You can’t and almost certainly shouldn’t change everything. If you know a particular tactic worked well and would likely work well again, keep that. Change something else.

Phase 4 – Progressive

It would be great if we could put our marketing on autopilot. It’s appealing to imagine “cracking the code” of a formula for our promotions that we could repeat over and over for every show, but it doesn’t exist. In fact it can’t exist.

Different shows are going to appeal to different groups of people. Even if you did the same show over and over again, you won’t see the same theatre full of people returning night after night. If you want to see continual box office success, you need to be proactive about exploring new channels and new messages.

How to move forward

This is when things get really fun because you can systematize how you go about doing something new and different every time. At this point you want to focus on measuring your marketing activity. How many tickets did you sell because of a particular tactic? How tough/costly was it to implement? I’ve written before about deciding which tactics to drop, if you want direction there.

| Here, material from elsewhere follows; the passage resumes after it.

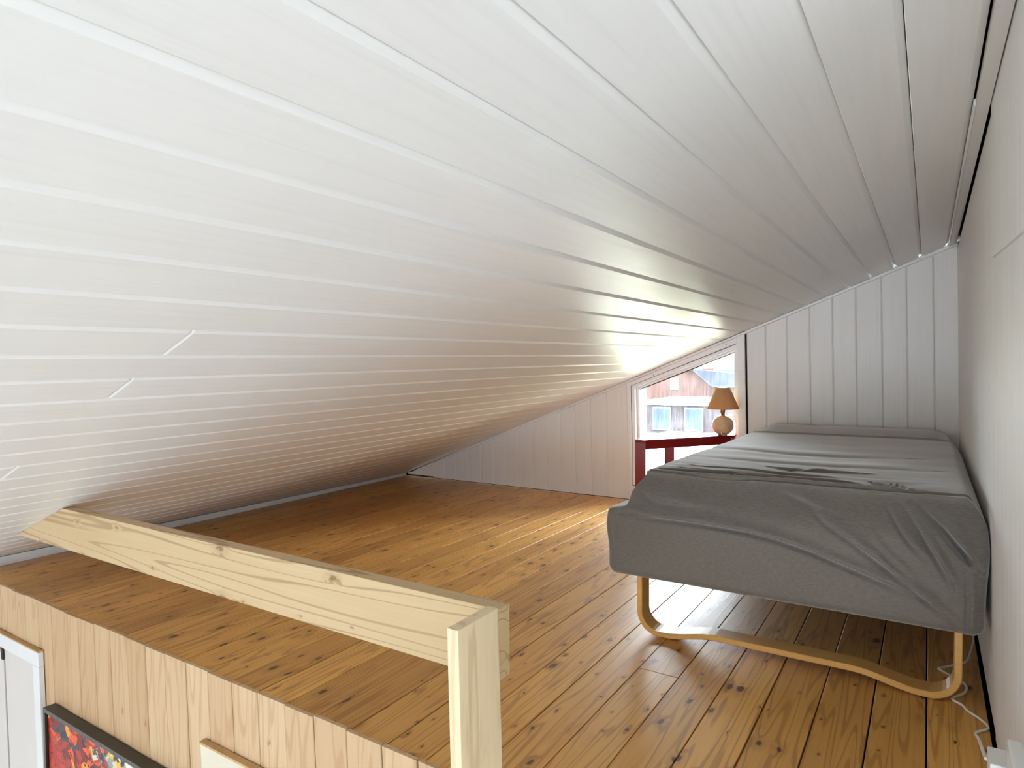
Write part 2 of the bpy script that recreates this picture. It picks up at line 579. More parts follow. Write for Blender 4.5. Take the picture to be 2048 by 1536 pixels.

As to where you come up with new ideas: we come full circle. Just as you did in phase 1 you start by looking at what other theatres are doing to promote. You can cast the net even wider now, though, because you’re a bit more sophisticated. What are other local businesses doing to promote: restaurants, barbers, and insurance agents?

You won’t be copying their promotions verbatim, but you will be looking at how you can start with their idea and tweak it to fit a show you are promoting.

Congratulations, by the way. In phase 4 you are a savvy theatre marketer that consistently and predictably attracts an audience. It’s not that promoting your shows is easy – it’s not – but what has changed now is you know how to attack the challenges head on. It’s a good feeling, right?